Ecco alcuni di questi aspetti della reciproca testimonianza che siamo chiamate a dare:

 

CONCLUSIONE

Per concludere vorrei ricordare ancora che il Magistero della Chiesa(8) mette in relazione la forza profetica, "il messaggio di liberazione che la Chiesa ha ricevuto da Cristo", alla dedizione testimoniata in pienezza dalle donne nella vocazione verginale, sponsale e materna.

Tale dedizione trova un luogo privilegiato nei nostri monasteri cistercensi, piccole chiese dove l'umanità viene risanata e ristabilita nella sua dignità, nella piena coscienza della sua identità. Luoghi di recupero dell'umano, dove la vita e la morte ritrovano il loro senso.

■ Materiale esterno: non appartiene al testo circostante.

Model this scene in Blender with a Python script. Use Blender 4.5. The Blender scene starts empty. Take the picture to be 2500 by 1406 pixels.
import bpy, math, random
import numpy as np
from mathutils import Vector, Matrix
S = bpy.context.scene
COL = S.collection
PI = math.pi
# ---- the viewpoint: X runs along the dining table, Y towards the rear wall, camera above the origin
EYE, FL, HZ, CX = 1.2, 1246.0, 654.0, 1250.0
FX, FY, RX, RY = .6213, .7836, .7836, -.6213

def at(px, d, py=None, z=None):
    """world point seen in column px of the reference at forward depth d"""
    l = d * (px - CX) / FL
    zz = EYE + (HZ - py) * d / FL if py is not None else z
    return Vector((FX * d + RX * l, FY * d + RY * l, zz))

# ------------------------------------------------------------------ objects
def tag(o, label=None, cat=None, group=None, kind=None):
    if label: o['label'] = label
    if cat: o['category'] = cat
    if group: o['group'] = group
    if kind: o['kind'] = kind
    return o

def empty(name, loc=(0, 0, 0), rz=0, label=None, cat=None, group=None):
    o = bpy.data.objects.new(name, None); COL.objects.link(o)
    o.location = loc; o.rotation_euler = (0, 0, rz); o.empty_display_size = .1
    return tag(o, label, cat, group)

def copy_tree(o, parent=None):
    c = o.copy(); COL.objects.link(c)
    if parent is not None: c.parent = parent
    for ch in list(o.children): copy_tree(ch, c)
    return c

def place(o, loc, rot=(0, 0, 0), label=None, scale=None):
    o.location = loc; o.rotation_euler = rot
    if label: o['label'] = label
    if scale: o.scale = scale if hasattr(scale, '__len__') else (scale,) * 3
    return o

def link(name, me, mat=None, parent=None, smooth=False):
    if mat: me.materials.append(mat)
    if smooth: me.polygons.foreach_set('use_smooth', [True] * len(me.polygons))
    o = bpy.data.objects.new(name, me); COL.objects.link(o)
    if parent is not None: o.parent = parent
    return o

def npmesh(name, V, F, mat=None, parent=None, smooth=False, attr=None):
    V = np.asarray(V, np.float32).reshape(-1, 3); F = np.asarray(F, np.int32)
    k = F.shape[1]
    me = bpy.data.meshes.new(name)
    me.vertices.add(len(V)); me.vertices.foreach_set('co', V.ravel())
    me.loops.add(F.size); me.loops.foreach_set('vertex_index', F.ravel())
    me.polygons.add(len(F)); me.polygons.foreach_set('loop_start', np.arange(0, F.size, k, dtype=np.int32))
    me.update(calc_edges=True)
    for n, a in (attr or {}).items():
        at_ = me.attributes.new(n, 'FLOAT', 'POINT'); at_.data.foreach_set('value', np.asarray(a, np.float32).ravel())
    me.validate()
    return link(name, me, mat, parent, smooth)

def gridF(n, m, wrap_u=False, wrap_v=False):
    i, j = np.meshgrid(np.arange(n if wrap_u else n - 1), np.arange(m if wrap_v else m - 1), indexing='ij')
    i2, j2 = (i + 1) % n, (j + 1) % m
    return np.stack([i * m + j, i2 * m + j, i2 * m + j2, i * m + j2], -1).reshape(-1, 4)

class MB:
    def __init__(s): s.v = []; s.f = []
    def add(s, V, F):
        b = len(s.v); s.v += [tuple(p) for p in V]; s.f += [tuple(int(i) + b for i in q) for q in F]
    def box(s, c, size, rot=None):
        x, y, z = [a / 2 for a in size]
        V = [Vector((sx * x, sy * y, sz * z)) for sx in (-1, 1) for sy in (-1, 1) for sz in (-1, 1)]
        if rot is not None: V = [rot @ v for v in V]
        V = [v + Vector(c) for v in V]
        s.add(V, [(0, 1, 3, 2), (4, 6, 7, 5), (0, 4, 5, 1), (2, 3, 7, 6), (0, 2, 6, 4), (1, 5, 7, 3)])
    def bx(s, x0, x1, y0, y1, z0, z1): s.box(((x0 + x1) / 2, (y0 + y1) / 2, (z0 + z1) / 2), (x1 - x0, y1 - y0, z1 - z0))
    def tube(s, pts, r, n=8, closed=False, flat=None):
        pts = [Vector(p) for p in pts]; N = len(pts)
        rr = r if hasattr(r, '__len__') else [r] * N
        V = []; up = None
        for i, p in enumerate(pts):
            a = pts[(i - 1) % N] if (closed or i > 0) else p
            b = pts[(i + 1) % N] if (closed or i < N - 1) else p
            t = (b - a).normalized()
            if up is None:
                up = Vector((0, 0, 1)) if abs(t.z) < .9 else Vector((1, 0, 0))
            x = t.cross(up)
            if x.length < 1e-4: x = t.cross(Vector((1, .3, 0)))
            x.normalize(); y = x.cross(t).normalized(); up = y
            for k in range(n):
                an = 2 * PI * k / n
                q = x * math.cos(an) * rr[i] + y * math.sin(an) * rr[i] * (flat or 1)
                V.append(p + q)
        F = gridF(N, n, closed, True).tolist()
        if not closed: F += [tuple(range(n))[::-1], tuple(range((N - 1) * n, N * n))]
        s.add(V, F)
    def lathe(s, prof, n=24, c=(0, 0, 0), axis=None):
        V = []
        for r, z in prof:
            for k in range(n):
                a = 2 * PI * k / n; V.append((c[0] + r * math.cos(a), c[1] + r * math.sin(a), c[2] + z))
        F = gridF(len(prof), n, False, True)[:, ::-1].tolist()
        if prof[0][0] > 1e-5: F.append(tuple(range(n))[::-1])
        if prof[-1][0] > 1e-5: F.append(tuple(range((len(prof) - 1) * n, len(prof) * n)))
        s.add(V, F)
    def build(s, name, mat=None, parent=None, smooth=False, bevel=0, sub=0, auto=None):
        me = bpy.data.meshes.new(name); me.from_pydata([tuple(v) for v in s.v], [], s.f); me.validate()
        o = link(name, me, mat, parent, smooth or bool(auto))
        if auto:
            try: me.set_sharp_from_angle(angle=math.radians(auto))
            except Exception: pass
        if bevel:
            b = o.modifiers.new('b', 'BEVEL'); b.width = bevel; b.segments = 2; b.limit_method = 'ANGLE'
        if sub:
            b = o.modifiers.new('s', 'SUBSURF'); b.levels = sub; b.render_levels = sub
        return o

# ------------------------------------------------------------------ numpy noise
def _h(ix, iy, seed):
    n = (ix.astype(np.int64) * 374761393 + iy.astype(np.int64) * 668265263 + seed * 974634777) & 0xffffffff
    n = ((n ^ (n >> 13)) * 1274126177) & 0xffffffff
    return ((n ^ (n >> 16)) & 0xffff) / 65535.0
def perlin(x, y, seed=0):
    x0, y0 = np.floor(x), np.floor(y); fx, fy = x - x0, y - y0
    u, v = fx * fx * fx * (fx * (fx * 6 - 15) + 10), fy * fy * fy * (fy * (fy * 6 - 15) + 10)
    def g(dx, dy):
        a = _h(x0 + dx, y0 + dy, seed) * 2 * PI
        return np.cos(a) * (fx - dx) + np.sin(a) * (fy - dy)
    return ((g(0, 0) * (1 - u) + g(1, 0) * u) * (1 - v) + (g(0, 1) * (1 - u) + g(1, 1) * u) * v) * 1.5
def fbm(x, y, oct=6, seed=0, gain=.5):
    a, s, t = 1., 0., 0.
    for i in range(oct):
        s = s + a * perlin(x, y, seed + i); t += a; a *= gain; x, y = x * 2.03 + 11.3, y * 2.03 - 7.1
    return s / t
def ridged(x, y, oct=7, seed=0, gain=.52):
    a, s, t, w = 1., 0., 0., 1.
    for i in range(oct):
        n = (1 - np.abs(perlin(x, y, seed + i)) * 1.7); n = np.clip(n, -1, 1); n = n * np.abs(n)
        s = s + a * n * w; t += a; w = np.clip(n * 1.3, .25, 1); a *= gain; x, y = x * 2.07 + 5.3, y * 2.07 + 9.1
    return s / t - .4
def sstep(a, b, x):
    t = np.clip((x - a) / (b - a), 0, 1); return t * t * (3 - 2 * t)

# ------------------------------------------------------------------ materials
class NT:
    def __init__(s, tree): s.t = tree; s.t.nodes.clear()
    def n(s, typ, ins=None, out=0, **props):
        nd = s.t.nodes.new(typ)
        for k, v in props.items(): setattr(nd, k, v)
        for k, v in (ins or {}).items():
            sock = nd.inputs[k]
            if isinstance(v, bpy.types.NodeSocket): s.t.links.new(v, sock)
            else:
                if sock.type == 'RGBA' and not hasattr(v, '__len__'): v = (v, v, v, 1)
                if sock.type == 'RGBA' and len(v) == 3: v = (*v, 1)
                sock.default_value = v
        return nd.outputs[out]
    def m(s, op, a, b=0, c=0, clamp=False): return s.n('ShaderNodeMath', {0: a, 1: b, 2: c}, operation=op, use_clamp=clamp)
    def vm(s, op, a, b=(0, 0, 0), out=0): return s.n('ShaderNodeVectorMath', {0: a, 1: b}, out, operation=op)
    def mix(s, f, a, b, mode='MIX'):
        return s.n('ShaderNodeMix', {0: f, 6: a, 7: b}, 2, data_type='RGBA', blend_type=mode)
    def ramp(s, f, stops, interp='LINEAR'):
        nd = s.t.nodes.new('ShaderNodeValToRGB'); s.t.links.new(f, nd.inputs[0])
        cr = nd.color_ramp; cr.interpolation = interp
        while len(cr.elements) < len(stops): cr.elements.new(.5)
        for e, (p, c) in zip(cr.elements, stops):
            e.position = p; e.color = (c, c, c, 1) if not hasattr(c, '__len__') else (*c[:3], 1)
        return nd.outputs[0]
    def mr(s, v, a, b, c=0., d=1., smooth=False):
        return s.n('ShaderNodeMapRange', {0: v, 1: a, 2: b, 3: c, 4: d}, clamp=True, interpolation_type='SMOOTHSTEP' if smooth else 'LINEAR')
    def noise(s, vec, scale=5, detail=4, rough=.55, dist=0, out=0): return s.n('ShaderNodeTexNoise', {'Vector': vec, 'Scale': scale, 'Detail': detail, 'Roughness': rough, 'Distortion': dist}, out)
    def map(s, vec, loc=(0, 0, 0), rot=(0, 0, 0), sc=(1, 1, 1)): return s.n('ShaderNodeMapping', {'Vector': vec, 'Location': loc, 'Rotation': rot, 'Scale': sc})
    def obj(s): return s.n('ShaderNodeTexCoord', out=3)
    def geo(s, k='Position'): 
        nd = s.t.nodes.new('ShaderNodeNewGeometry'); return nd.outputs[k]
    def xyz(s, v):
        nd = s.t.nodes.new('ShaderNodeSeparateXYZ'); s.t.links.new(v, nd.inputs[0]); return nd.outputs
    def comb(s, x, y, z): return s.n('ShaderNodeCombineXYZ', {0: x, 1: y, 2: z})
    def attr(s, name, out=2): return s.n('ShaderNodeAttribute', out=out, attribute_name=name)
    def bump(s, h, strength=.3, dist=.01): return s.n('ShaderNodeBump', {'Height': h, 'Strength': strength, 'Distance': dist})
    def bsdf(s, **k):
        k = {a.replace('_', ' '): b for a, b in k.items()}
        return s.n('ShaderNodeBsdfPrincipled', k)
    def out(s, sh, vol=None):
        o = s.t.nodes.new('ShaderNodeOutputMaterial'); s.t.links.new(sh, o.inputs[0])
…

E' questa la nostra risposta alla Chiesa e alla società, un segno nella nostra Europa di una vita nuova che viene da Gesù Cristo.

Anche rispetto al contributo di noi monache all'Ordine, già molto è stato fatto a livello di collaborazione, di reciprocità e di strutture e certamente la situazione evolverà ancora, ma mi sembra che il nostro apporto si situi più profondamente in questa fedeltà alla nostra identità.

E' infatti approfondendo la specificità della nostra vocazione all'interno della comunità che si realizza anche quella profonda unità tra dottrina e vita, capace di generare novità e anche una partecipazione creativa all'interno della Famiglia Cistercense.

Sr Rosaria Spreafico OCSO
Monastero di Vitorchiano

1. Commission pour l'histoire de l'Ordre de Citeaux, Les moniales cisterciennes II, pag 31 ss.

2. Ibidem, pag.100 ss.

3. Resoconto della Riunione delle Badesse a Citeaux, 5-16 giugno 1959, pag.5

4. J.Leclercq, La donna e le donne in San Bernardo , Jaca Book, pag 93

5. Giovanni Paolo II, Mulieris Dignitatem,6

6. Giovanni Paolo II, Alle donne, 1

7. Nikolaus Lobkowicz: Direttore di Zimos (Istituto centrale di studi per l'Europa centro-orientale presso l'Università Cattolica di Eichstätt);. Conferenza tenuta nell'Aula Magna dell'Università Cattolica del Sacro Cuore Milano, 6 Maggio 1998.